It’s not often you see the conductor at an orchestral concert take one step off the podium to get closer to his musicians.

But that wasn’t the extent of Andris Nelsons’s choreography on the platform at this appearance. It included a hands-on-hips shimmy to encourage a dance episode and some freestyle arm-waving with the baton (or without it). As they say in these parts, it could have had someone’s eye out.

These amusements aside, we were witnessing part of a meteoric flight by a conductor whose appointment as the next musical director of the Boston Symphony Orchestra confirms him as world-class.

The resident conductor of the City of Birmingham Symphony Orchestra, Latvian Nelsons has also been guest-conducting a Brahms cycle in London with the Philharmonia, at which this was an out-of-town peek.

One rarely hears the Academic Festival Overture performed with such a sense of something worth being rolled out in the interests of revealing its constituent merits. Plodding or rushed it was not.

The same with the Violin Concerto, its solo line played with unerring sympathy and a consistently singing tone by Christian Tetzlaff, another who is one of the best around. Neither soloist nor conductor compromised on the music’s emotions or its logical structure.
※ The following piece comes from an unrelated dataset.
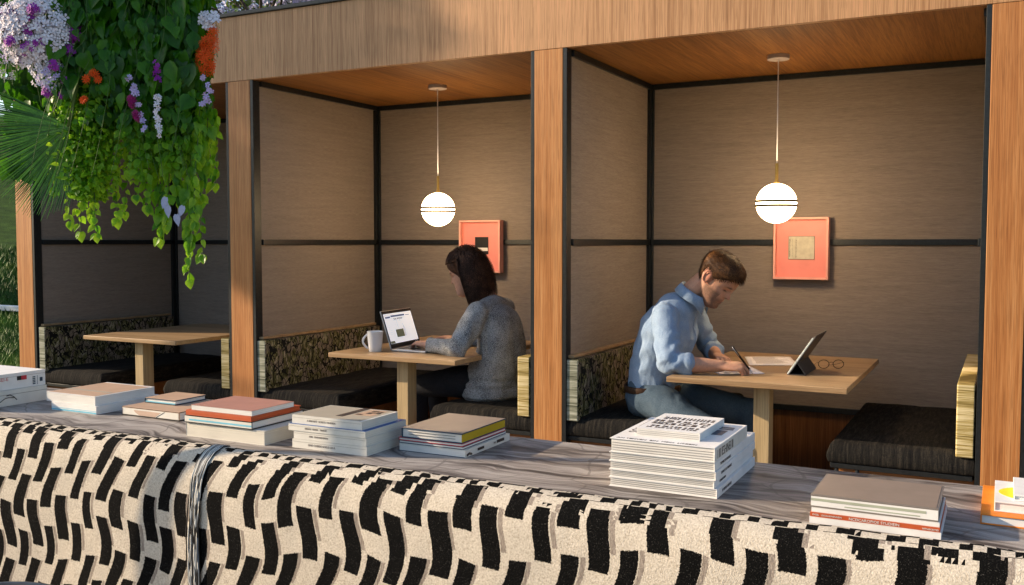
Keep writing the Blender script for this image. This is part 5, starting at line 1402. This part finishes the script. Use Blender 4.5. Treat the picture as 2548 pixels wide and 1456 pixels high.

The Second Symphony might be Brahms ostensibly at peace with himself but only inspired playing and conducting can bring out its darker hues, however short-lived. The intensity and precision, and therefore the clarity, of the performance by an aristocratic orchestra were faultless. Nelsons goes for the unswerving every time, and it shows.

The concert was the latest in the Hall's International Series, the highlight of its annual offering of music. Next up is the period-instrument band Florilegium and its choir on March 13. The Philharmonia returns on April 4 under Edward Gardner and with cellist Natalie Clein in the Elgar concerto.